What’s going on within the Boston Celtics organization is unknown to the general public, but recent trades and signings show all signs of the team heading in a different direction. Adding Gordon Hayward came at the cost of Avery Bradley, and the results of that decision will not come to light for awhile.

No player, just because he goes to a good team, is an automatic guarantee to be successful. Roles are changing, the speed of the offense is different and learning new defensive packages and how to communicate with new teammates is a big part of Hayward’s adjustment to joining the Celtics.

Boston needed help when it comes to defensive production. It had the athleticism to run with any team, but lacked the size to slow the league’s most unstoppable scorer, LeBron James. Now that they added size, they are forced to rely on a slightly inexperienced backcourt to help Hayward, Isaiah Thomas, and Al Horford run an efficient offense.

Terry Rozier developed a great deal last year, but after him, the crop is severely limited.
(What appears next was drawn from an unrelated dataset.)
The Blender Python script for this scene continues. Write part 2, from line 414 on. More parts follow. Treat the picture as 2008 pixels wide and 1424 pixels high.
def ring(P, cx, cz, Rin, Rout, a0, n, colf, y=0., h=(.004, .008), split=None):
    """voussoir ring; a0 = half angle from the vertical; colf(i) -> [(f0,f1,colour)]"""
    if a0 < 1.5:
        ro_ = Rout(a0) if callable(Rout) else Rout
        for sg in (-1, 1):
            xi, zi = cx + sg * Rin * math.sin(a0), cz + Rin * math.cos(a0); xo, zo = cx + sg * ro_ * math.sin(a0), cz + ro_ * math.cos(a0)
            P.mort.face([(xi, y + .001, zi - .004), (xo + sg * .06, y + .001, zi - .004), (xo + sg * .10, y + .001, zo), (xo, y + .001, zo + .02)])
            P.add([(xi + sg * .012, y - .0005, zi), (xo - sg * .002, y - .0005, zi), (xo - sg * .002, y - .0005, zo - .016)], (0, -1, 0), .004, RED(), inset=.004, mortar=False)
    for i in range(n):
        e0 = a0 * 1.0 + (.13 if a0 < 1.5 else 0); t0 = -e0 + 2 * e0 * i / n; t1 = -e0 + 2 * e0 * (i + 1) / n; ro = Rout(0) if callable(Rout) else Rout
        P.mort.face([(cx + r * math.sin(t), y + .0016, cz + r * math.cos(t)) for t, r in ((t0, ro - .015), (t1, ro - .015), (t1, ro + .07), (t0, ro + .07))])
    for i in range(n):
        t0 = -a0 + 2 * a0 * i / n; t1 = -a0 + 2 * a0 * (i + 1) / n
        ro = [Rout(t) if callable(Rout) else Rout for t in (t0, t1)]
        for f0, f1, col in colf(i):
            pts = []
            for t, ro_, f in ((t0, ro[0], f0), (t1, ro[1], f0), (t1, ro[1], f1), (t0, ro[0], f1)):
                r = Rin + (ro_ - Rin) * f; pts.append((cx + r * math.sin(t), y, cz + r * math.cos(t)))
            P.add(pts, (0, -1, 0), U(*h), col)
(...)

Jaylen Brown has the athletic ability, but lacks the composure and consistent scoring that the Celtics are going to immediately need.

Highly touted rookie Jayson Tatum has a very bright future, but hasn’t played in an actual NBA game yet. He played with confidence in Summer League, as he should, but his production is up for debate when looking down the barrel of a Kawhi Leonard, or Andre Roberson.

The youth will have a great chance to learn under superstars, but they are going to need to have more of an impact now that the Celtics’ backcourt is going to be the area of emphasis. The backcourt needs help, and against the Eastern Conference, it is going to show.

It is easy to pick holes in something that has not been tested, but success from the Celtics is not guaranteed and should not be seen that way. Boston got to where it was by playing as a cohesive team that played in-sync on both sides of the ball. Now that that togetherness is gone, expect this next season to highlight the chemistry issues that tend to plague teams learning to play together.